Ruscha’s multisensory Chocolate Room (1970)—the artist’s only single-room installation— are presented in New York for the first time on the occasion of the exhibition. Ruscha created this work for the United States pavilion during the 35th Venice Biennale in 1970, representing a major moment in his use of unexpected materials. Using an on-site press, the artist screenprinted chocolate paste onto hundreds of sheets of paper, lining the walls from floor to ceiling.

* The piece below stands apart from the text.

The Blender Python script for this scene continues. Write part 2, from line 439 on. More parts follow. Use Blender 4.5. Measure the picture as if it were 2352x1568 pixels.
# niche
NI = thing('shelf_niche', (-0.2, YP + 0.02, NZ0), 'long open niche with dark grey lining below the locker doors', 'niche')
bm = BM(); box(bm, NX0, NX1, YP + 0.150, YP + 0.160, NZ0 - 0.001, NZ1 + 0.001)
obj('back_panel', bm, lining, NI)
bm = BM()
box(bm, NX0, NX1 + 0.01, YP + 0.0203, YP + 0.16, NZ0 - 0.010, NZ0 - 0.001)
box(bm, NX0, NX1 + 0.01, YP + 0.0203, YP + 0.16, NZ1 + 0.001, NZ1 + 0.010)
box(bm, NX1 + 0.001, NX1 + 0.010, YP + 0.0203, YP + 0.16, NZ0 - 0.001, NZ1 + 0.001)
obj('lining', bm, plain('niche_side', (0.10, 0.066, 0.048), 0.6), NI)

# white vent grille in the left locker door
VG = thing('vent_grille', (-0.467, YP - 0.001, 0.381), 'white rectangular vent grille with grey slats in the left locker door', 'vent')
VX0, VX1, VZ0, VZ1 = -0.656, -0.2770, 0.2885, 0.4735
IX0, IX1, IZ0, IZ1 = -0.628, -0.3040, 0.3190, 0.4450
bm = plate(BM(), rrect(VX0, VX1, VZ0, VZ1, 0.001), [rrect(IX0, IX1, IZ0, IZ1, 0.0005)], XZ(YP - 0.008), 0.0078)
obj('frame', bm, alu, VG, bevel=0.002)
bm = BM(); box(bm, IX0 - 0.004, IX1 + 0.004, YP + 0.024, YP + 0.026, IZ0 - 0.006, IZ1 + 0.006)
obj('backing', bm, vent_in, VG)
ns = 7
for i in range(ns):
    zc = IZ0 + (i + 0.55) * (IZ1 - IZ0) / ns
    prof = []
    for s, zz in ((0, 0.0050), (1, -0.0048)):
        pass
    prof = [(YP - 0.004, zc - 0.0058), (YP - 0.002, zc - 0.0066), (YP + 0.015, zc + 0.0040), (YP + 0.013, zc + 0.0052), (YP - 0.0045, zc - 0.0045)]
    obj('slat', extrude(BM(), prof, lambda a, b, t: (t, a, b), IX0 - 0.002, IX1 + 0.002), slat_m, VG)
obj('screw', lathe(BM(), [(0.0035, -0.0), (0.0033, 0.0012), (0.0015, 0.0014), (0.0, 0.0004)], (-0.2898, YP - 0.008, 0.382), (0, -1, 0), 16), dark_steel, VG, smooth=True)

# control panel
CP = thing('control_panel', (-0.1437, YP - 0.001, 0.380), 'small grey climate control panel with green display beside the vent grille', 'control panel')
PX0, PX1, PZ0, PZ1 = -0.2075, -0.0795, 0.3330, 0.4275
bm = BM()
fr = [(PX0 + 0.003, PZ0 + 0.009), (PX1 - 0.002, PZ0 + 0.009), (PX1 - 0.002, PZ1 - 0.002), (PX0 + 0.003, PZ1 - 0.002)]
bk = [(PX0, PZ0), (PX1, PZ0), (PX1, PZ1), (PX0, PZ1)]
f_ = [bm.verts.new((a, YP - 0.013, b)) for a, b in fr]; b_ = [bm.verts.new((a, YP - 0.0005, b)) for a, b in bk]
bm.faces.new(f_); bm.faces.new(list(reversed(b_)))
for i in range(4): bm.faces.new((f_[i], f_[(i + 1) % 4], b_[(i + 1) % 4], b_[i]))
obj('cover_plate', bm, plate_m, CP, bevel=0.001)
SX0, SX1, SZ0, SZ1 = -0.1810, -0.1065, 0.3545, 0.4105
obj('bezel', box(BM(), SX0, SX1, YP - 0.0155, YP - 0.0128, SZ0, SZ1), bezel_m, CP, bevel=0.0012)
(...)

Serving as a counterpoint to Chocolate Room, a selection of paintings titled Course of Empire (1992/2003–5), first presented at the 51st Venice Biennale in 2005, are reunited for the retrospective. Inspired by a 19th-century painting cycle by Thomas Cole, Ruscha’s Course of Empire pairs a series of black-and-white paintings from 1992, showing generic industrial buildings, with new, colorful renditions made some 10 years later that imagine the same sites as they might exist under vastly different social and economic realities. This presentation of Course of Empire are complemented by a selection of photographic and working materials from the Getty Research Institute’s Ed Ruscha’s Streets of Los Angeles Archive. Spanning more than 40 years, the photographs, meticulously documenting various LA streets, chronicle a city in constant flux—just as this retrospective seeks to capture the ceaseless reinvention that has defined Ruscha’s prolific, six-decade career.